Alors que la norme ISO/CEI 27001 porte principalement sur la sécurité de l’information et l’atténuation des risques et revêt donc à ce titre un caractère préventif, la norme ISO/CEI 42001 vise quant à elle à instaurer la confiance au travers d’une gouvernance systématique de l’IA et de la conformité éthique. Ensemble, les normes ISO 27001 et ISO 42001 constituent une base solide pour des systèmes d’IA éthiquement responsables et compatibles à l’échelle internationale.

 

ISO/CEI 27001 

ISO/CEI 42001

Finalité

Système de management de la sécurité de l’information 

Système de management de l’intelligence artificielle

Points forts

Protection de l’information, des systèmes informatiques et des processus

Gouvernance, éthique, transparence et risques liés à l’utilisation de l’IA

Intégration

Peut être combinée avec d’autres normes ISO, telles que ISO 9001 ou ISO 42001

Complète la norme ISO 27001 en matière de sécurité de l’information liée à l’IA

Conclusions concernant une IA digne de confiance

À l’heure où l’IA progresse à vitesse grand V, le processus réglementaire associé n’en est qu’à ses débuts en Suisse.
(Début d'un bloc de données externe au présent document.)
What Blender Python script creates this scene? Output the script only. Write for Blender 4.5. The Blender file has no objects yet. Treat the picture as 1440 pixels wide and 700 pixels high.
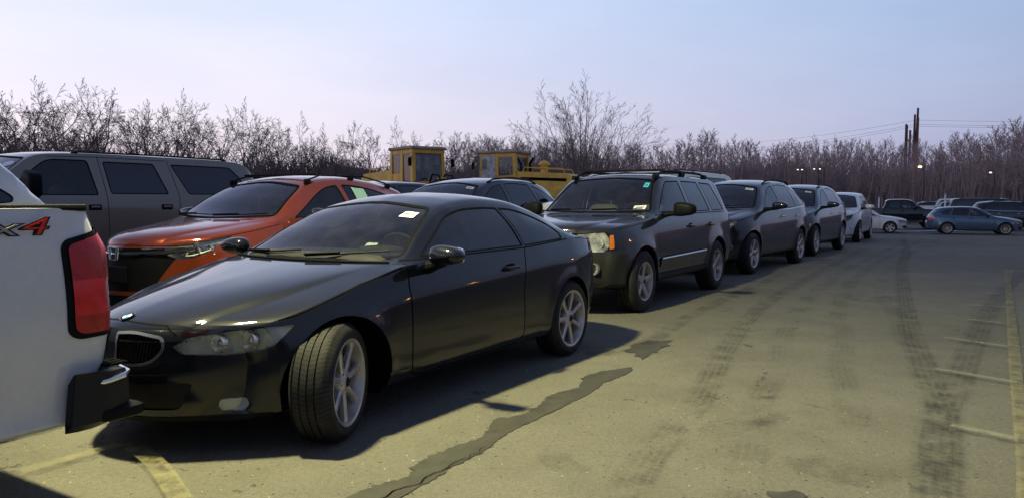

Certes, il faut du temps pour que les bonnes règles s’installent.  

La Suisse adopte une approche différenciée et pragmatique : elle ne tient pas à freiner l’innovation par une surréglementation, mais ne souhaite pas non plus faire l’impasse sur une réglementation. Le succès de ce modèle dépendra de la qualité de la collaboration entre la politique, l’économie, la science et la société civile. En tant qu’association agissant pour le compte des acteurs de l’économie, la SQS est disposée à faire profiter de son expertise dans les domaines de la sécurité de l’information, de l’IA et de l’évaluation de la conformité aux fins du processus réglementaire.